▸ What to do
Reproduce every entry in the listing without alteration.

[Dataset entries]
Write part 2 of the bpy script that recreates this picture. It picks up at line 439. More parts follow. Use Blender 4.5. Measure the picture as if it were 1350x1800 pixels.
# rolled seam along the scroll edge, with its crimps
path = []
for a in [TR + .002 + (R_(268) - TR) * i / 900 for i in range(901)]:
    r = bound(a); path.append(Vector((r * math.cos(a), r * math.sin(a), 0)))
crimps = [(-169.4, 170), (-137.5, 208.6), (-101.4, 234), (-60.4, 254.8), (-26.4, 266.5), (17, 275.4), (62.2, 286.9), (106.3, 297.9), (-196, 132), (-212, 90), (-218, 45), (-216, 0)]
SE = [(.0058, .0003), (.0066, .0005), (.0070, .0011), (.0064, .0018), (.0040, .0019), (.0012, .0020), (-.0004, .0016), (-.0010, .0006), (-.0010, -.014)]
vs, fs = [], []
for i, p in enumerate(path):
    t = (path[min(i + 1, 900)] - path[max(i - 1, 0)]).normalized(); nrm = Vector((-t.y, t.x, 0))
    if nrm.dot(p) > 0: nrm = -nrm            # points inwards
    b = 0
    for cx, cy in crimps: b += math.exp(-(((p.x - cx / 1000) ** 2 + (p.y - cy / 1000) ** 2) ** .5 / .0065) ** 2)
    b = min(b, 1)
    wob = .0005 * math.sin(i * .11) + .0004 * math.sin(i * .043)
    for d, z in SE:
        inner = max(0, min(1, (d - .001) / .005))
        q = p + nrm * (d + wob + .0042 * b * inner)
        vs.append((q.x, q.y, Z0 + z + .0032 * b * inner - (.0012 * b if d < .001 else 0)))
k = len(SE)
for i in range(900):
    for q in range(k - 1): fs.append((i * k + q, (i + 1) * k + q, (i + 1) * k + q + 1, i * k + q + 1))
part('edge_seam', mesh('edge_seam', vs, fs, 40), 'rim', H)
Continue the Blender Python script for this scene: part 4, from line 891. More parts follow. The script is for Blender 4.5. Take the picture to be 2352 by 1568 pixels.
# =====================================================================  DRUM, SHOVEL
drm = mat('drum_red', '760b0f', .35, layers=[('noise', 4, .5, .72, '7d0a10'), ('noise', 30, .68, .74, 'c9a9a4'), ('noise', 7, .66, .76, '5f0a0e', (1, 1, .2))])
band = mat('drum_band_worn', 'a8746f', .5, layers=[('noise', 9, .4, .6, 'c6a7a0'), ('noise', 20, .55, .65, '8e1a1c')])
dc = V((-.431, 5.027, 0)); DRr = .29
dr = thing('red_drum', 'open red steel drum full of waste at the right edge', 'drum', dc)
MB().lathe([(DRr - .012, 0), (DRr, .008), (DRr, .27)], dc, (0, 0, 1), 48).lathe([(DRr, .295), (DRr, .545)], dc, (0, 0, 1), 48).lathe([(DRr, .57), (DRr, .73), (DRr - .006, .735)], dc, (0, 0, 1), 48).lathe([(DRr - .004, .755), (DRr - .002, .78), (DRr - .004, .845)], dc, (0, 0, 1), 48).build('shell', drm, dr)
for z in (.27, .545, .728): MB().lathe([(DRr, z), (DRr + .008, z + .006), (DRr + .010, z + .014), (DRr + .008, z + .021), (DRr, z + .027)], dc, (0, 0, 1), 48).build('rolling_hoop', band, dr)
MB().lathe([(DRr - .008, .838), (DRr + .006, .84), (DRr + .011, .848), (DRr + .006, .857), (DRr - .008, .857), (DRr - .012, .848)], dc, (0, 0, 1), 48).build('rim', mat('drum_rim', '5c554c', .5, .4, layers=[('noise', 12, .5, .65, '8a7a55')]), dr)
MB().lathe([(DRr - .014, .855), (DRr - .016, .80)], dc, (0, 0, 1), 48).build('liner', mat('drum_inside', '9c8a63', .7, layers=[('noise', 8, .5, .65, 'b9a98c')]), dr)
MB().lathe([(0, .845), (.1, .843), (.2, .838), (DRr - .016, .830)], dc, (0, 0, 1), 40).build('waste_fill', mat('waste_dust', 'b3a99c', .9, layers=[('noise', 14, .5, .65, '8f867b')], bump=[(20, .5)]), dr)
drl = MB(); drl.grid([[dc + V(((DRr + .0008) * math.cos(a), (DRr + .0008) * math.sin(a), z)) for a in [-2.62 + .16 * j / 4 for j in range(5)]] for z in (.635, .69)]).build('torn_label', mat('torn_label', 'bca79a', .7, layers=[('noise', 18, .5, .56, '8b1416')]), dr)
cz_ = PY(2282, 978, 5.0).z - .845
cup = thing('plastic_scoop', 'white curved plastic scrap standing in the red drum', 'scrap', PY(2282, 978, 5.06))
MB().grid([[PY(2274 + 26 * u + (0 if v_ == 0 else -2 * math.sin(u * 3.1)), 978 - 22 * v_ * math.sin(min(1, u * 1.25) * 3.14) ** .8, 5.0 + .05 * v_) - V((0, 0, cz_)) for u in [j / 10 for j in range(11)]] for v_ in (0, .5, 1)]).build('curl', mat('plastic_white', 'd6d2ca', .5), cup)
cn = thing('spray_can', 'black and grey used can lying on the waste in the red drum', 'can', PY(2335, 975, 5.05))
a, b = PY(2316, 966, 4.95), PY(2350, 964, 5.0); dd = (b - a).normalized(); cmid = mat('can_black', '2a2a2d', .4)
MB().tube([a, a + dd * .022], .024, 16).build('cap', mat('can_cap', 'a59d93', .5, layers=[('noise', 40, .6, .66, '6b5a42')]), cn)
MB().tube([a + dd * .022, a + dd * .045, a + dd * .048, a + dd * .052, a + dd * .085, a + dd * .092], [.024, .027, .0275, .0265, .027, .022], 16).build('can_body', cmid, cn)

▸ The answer
Write part 2 of the bpy script that recreates this picture. It picks up at line 439. More parts follow. Use Blender 4.5. Measure the picture as if it were 1350x1800 pixels.
# rolled seam along the scroll edge, with its crimps
path = []
for a in [TR + .002 + (R_(268) - TR) * i / 900 for i in range(901)]:
    r = bound(a); path.append(Vector((r * math.cos(a), r * math.sin(a), 0)))
crimps = [(-169.4, 170), (-137.5, 208.6), (-101.4, 234), (-60.4, 254.8), (-26.4, 266.5), (17, 275.4), (62.2, 286.9), (106.3, 297.9), (-196, 132), (-212, 90), (-218, 45), (-216, 0)]
SE = [(.0058, .0003), (.0066, .0005), (.0070, .0011), (.0064, .0018), (.0040, .0019), (.0012, .0020), (-.0004, .0016), (-.0010, .0006), (-.0010, -.014)]
vs, fs = [], []
for i, p in enumerate(path):
    t = (path[min(i + 1, 900)] - path[max(i - 1, 0)]).normalized(); nrm = Vector((-t.y, t.x, 0))
    if nrm.dot(p) > 0: nrm = -nrm            # points inwards
    b = 0
    for cx, cy in crimps: b += math.exp(-(((p.x - cx / 1000) ** 2 + (p.y - cy / 1000) ** 2) ** .5 / .0065) ** 2)
    b = min(b, 1)
    wob = .0005 * math.sin(i * .11) + .0004 * math.sin(i * .043)
    for d, z in SE:
        inner = max(0, min(1, (d - .001) / .005))
        q = p + nrm * (d + wob + .0042 * b * inner)
        vs.append((q.x, q.y, Z0 + z + .0032 * b * inner - (.0012 * b if d < .001 else 0)))
k = len(SE)
for i in range(900):
    for q in range(k - 1): fs.append((i * k + q, (i + 1) * k + q, (i + 1) * k + q + 1, i * k + q + 1))
part('edge_seam', mesh('edge_seam', vs, fs, 40), 'rim', H)
Continue the Blender Python script for this scene: part 4, from line 891. More parts follow. The script is for Blender 4.5. Take the picture to be 2352 by 1568 pixels.
# =====================================================================  DRUM, SHOVEL
drm = mat('drum_red', '760b0f', .35, layers=[('noise', 4, .5, .72, '7d0a10'), ('noise', 30, .68, .74, 'c9a9a4'), ('noise', 7, .66, .76, '5f0a0e', (1, 1, .2))])
band = mat('drum_band_worn', 'a8746f', .5, layers=[('noise', 9, .4, .6, 'c6a7a0'), ('noise', 20, .55, .65, '8e1a1c')])
dc = V((-.431, 5.027, 0)); DRr = .29
dr = thing('red_drum', 'open red steel drum full of waste at the right edge', 'drum', dc)
MB().lathe([(DRr - .012, 0), (DRr, .008), (DRr, .27)], dc, (0, 0, 1), 48).lathe([(DRr, .295), (DRr, .545)], dc, (0, 0, 1), 48).lathe([(DRr, .57), (DRr, .73), (DRr - .006, .735)], dc, (0, 0, 1), 48).lathe([(DRr - .004, .755), (DRr - .002, .78), (DRr - .004, .845)], dc, (0, 0, 1), 48).build('shell', drm, dr)
for z in (.27, .545, .728): MB().lathe([(DRr, z), (DRr + .008, z + .006), (DRr + .010, z + .014), (DRr + .008, z + .021), (DRr, z + .027)], dc, (0, 0, 1), 48).build('rolling_hoop', band, dr)
MB().lathe([(DRr - .008, .838), (DRr + .006, .84), (DRr + .011, .848), (DRr + .006, .857), (DRr - .008, .857), (DRr - .012, .848)], dc, (0, 0, 1), 48).build('rim', mat('drum_rim', '5c554c', .5, .4, layers=[('noise', 12, .5, .65, '8a7a55')]), dr)
MB().lathe([(DRr - .014, .855), (DRr - .016, .80)], dc, (0, 0, 1), 48).build('liner', mat('drum_inside', '9c8a63', .7, layers=[('noise', 8, .5, .65, 'b9a98c')]), dr)
MB().lathe([(0, .845), (.1, .843), (.2, .838), (DRr - .016, .830)], dc, (0, 0, 1), 40).build('waste_fill', mat('waste_dust', 'b3a99c', .9, layers=[('noise', 14, .5, .65, '8f867b')], bump=[(20, .5)]), dr)
drl = MB(); drl.grid([[dc + V(((DRr + .0008) * math.cos(a), (DRr + .0008) * math.sin(a), z)) for a in [-2.62 + .16 * j / 4 for j in range(5)]] for z in (.635, .69)]).build('torn_label', mat('torn_label', 'bca79a', .7, layers=[('noise', 18, .5, .56, '8b1416')]), dr)
cz_ = PY(2282, 978, 5.0).z - .845
cup = thing('plastic_scoop', 'white curved plastic scrap standing in the red drum', 'scrap', PY(2282, 978, 5.06))
MB().grid([[PY(2274 + 26 * u + (0 if v_ == 0 else -2 * math.sin(u * 3.1)), 978 - 22 * v_ * math.sin(min(1, u * 1.25) * 3.14) ** .8, 5.0 + .05 * v_) - V((0, 0, cz_)) for u in [j / 10 for j in range(11)]] for v_ in (0, .5, 1)]).build('curl', mat('plastic_white', 'd6d2ca', .5), cup)
cn = thing('spray_can', 'black and grey used can lying on the waste in the red drum', 'can', PY(2335, 975, 5.05))
a, b = PY(2316, 966, 4.95), PY(2350, 964, 5.0); dd = (b - a).normalized(); cmid = mat('can_black', '2a2a2d', .4)
MB().tube([a, a + dd * .022], .024, 16).build('cap', mat('can_cap', 'a59d93', .5, layers=[('noise', 40, .6, .66, '6b5a42')]), cn)
MB().tube([a + dd * .022, a + dd * .045, a + dd * .048, a + dd * .052, a + dd * .085, a + dd * .092], [.024, .027, .0275, .0265, .027, .022], 16).build('can_body', cmid, cn)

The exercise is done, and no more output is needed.